Farrell’s Ray Velcoro is so impeccably rendered he didn’t just disappear into the role, he embodied it. The range Farrell had to reach for is commendable in itself but the scenes where he truly shines is when he is acting with expression rather than dialogue, which comes to an climax in particular with a beautifully shot scene in the redwood forest that captures his desperation without saying a word. I believed every second of what he was trying to convey in a career performance by Colin Farrell.
Vaughan has some glimpses of brilliance and is generally satisfying here as well — while, Pizzolatto most likely envisioned a McConaughey-type performance here that just isn’t plausible- he plays Frank Semyon the only way he could. Whether purposefully or not, the casting was meta in many ways: Vaughan was playing against his type and purposefully slowed his acting down, and towards the end was glossing through the fairly bizarre dialogue he was given
McAdams was strong as well, though this wasn’t so much of a surprise. From Mean Girls (my not-so-guilty pleasure) to A Most Wanted Man and Midnight in Paris and even The Notebook, McAdams has shown her depth and that she can shed the type-casting that she is all too often pigeon-holed to.
Kitsch is the only one unsure here, with a performance that isn’t necessarily the product of his skills as an actor- I want to be on record stating that he is a fine actor — but the product of an unsurely written character.
The cinematography and costume design were consistently striking throughout the series. The David Lynchian scene in the tavern with Velcoro and Daddy-Velcoro in Maybe Tomorrow that I sited earlier was the best thing about the season with other high points coming with the Ray Velcoro getting fake-murdered by a birdman in Night Finds You, the shootout in Down Will Come, the Omega Station setting and the two wonderfully dark death sequences all in Omega Station. With essentially a different director every few episodes the season may have suffered slightly from a lack of a single vision and actor-to-director chemistry that Fukunaga gave it in the first season but also brought a new vision to the different set pieces and tones that were varying per episode - and brought some fantastic scores to each scene, not to mention the creepy score of the opening credits.
The finale though, which was bashed by most, ironically was actually the best aspect of the season. Ending with the protagonists killed and the bulk of the main villains escaping left most people questioning why did we even do this? Though, after prostrating, this is exactly what we were supposed to question. Again, we get the world we deserve - and this highlights a very real problem. The corrupt don’t always lose to the good guys, most of the time they go without consequence. The glimmer of hope at the end coming from McAdams when she told the reporter that “[Velcoro] paid for this with blood, treat it like so”.
Each character — with the one disappointing exception of Rachel McAdams — one of the strongest characters was incomprehensibly left on the bench in the end — served their complete character arc.

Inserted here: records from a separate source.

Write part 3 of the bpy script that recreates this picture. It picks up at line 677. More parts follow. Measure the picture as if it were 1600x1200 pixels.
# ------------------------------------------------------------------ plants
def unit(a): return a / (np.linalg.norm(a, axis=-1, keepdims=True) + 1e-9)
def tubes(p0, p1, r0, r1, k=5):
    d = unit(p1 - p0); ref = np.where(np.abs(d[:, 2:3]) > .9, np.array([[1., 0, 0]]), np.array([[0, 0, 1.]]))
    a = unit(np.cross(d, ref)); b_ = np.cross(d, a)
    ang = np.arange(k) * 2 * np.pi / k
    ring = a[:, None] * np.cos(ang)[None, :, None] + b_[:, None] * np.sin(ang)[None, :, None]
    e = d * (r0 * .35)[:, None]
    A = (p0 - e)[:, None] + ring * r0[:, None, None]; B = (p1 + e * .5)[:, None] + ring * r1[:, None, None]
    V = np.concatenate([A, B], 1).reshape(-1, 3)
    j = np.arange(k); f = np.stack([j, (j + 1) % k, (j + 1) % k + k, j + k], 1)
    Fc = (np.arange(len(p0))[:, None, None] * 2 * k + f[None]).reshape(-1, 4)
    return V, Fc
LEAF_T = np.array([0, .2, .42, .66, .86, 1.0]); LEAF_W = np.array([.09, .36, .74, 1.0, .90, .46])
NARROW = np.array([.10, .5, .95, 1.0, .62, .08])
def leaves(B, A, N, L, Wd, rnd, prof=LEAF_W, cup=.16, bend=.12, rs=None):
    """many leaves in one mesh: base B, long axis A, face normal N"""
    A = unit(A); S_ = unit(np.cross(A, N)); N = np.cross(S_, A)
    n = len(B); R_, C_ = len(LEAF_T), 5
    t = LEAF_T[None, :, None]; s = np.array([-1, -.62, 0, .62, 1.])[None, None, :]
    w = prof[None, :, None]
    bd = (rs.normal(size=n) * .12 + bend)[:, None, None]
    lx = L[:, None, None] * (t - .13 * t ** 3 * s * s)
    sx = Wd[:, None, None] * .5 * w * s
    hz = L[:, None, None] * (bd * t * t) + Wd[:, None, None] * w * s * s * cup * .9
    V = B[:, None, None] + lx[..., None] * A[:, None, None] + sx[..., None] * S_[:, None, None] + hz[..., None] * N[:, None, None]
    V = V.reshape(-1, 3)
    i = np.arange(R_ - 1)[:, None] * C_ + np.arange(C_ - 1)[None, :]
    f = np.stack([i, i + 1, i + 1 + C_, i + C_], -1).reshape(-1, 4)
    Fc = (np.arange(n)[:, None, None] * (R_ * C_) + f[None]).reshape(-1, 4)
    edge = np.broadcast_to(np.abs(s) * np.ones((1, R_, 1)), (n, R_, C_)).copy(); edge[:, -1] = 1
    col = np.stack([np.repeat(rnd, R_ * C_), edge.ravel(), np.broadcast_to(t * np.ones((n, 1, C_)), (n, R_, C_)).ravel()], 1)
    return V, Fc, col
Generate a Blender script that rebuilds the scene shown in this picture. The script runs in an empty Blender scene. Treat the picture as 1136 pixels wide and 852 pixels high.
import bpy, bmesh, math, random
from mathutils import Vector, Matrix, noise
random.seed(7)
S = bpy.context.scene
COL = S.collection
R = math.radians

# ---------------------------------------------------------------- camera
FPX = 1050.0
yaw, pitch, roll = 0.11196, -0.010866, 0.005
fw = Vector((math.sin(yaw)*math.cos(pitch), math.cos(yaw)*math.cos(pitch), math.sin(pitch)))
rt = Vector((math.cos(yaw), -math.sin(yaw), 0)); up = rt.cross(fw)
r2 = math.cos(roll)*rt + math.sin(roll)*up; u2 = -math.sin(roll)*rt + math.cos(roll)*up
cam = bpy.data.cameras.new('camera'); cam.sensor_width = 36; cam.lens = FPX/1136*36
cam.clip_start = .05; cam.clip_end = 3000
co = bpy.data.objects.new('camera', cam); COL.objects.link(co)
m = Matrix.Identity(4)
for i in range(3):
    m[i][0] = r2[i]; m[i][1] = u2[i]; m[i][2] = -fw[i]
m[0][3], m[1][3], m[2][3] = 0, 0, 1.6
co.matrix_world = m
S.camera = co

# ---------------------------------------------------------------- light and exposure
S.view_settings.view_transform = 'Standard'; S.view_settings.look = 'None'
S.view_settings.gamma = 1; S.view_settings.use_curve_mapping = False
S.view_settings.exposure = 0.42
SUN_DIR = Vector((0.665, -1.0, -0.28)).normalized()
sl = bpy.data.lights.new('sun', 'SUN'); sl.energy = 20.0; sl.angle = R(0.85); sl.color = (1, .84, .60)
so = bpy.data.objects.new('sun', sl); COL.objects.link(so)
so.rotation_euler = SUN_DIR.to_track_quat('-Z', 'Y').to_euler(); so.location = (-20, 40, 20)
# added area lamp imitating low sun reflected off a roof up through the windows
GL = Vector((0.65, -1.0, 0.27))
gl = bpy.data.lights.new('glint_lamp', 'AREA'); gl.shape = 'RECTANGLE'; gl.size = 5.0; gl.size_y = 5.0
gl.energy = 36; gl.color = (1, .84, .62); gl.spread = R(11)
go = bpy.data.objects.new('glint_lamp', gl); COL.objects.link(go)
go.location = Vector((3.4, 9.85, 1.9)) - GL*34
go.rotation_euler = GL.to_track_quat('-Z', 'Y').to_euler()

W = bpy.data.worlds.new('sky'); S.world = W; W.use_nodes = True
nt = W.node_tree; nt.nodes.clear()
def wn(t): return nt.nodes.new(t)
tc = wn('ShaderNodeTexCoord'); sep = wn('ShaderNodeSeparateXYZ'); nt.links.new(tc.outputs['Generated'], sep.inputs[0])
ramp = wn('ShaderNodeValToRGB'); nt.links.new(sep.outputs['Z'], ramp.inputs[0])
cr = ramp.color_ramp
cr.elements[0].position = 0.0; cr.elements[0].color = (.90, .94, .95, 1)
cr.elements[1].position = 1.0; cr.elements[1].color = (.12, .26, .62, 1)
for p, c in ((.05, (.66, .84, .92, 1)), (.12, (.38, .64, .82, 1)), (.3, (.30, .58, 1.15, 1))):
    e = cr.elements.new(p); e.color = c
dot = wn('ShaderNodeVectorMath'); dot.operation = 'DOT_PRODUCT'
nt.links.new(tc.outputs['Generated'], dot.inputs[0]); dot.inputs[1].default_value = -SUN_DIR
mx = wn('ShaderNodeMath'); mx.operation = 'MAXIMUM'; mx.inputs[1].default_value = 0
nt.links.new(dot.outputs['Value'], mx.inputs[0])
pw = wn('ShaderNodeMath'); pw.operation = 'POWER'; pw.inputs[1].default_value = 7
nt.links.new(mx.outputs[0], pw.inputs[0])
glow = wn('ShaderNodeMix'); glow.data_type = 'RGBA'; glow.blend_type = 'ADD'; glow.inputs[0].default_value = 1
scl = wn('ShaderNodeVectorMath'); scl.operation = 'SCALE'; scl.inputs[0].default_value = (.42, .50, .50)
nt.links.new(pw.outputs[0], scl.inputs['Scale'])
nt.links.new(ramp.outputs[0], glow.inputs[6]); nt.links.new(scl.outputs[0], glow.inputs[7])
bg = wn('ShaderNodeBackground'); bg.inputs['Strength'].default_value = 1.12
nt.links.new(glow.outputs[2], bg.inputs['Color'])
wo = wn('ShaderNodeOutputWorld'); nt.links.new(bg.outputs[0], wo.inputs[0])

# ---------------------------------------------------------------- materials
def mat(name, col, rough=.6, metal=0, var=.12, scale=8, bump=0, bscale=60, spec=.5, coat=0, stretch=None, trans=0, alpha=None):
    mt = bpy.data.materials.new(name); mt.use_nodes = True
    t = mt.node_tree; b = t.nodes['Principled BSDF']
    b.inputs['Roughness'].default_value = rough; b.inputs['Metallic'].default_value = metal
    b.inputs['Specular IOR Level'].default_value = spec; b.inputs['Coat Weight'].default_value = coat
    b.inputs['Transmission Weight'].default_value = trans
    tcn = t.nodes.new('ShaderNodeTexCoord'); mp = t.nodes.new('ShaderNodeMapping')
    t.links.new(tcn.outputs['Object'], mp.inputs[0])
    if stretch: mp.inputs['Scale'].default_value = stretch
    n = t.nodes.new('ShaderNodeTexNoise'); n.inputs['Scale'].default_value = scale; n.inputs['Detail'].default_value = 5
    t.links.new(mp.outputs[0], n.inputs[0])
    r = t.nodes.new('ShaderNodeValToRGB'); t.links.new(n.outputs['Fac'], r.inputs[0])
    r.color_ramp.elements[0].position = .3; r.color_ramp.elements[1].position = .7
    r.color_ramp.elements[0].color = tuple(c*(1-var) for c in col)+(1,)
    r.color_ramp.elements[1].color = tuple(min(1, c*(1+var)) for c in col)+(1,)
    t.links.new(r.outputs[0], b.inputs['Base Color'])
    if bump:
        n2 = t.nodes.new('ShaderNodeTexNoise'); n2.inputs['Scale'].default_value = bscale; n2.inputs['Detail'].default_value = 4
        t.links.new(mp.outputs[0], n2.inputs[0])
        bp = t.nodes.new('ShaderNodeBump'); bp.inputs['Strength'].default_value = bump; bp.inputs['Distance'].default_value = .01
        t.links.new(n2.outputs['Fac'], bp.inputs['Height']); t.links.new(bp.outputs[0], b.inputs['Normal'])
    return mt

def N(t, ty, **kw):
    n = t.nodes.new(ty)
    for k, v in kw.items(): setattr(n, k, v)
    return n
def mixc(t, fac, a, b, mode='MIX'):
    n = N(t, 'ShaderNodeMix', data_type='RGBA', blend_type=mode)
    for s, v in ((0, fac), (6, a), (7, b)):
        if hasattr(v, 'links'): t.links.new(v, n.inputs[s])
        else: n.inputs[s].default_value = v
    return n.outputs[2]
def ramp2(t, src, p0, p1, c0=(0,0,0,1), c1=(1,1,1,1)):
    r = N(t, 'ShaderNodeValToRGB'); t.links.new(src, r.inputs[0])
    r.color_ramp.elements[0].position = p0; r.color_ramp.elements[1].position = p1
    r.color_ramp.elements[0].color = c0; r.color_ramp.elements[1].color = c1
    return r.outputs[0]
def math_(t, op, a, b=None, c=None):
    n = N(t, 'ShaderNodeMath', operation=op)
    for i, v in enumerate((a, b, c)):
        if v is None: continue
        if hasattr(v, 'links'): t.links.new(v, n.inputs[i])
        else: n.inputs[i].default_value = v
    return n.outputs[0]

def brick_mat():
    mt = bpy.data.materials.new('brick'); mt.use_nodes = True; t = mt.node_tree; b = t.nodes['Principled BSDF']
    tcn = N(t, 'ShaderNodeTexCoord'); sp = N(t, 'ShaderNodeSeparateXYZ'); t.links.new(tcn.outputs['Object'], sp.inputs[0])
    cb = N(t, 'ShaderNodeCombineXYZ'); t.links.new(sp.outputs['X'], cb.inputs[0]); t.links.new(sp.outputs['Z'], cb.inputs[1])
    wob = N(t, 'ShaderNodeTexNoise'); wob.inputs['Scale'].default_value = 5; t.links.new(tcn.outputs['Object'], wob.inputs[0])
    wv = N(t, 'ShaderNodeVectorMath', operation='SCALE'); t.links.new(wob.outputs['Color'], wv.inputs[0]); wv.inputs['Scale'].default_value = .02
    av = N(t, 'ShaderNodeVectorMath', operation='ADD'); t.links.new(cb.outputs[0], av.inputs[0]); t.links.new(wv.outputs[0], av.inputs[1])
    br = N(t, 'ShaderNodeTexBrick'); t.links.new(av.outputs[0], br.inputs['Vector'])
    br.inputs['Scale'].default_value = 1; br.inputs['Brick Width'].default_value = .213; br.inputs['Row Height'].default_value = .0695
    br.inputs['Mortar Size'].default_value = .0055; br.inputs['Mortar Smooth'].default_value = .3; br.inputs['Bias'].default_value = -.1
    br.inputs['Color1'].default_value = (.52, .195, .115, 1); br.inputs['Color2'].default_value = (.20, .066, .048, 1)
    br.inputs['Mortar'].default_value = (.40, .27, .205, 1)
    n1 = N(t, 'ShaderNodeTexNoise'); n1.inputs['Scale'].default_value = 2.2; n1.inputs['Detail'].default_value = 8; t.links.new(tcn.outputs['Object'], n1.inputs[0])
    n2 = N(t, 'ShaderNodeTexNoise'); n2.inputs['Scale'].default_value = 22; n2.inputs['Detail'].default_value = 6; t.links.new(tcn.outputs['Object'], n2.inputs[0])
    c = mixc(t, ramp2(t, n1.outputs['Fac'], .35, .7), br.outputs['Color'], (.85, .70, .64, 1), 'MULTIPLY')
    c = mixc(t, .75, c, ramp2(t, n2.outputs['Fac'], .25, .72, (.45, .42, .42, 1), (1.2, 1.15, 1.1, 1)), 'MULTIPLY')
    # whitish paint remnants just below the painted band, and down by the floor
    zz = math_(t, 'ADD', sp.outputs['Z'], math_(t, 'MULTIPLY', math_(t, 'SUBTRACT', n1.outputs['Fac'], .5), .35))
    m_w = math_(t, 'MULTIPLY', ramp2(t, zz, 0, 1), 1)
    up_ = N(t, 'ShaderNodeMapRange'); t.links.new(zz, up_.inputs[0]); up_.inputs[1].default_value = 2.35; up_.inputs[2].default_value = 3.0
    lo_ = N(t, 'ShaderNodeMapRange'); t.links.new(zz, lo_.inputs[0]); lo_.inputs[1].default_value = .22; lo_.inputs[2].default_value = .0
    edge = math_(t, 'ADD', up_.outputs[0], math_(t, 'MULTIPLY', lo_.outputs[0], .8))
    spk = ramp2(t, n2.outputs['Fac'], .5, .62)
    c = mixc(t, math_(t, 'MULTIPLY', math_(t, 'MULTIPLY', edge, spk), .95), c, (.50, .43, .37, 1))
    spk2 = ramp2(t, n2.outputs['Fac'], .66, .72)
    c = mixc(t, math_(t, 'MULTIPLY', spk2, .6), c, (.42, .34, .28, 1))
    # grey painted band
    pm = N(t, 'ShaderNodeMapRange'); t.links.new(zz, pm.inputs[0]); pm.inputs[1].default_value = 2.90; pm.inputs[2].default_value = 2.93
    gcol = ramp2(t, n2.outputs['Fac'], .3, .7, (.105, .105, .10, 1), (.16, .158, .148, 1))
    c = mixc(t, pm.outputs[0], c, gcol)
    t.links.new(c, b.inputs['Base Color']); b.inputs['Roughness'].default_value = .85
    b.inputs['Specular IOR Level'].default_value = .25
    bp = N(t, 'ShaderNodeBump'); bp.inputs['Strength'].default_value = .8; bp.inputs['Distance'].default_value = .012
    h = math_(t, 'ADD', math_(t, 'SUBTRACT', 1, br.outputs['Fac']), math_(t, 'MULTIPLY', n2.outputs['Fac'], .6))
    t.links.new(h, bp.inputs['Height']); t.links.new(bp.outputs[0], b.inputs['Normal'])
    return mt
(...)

True Detective season two will go down as a disappointment to most considering the first season, but what everyone is failing to see is how great the season is compared to television series as a whole. In an era where television is competing with film and networks and crime dramas are being pumped out enough to give you blue balls of the brain, the True Detective anthology stands mountains above the rest - aside from only The Wire.
The Roundup
- “ You deal with pimps, you get pimpish results”
- “I would have been different” “Of all the lies people tell themselves, I bet that’s the most common”
- “Can I help you, Cisco Kid?”
- “Where is this?” “I don’t know, you were here first”
- “The fundamental difference between the sexes is that one can kill the other with their bare hands”
- “If you drink straight out of the bottle, you have a problem”
- “Pick a cure”
- “It seems… you get the world you deserve.”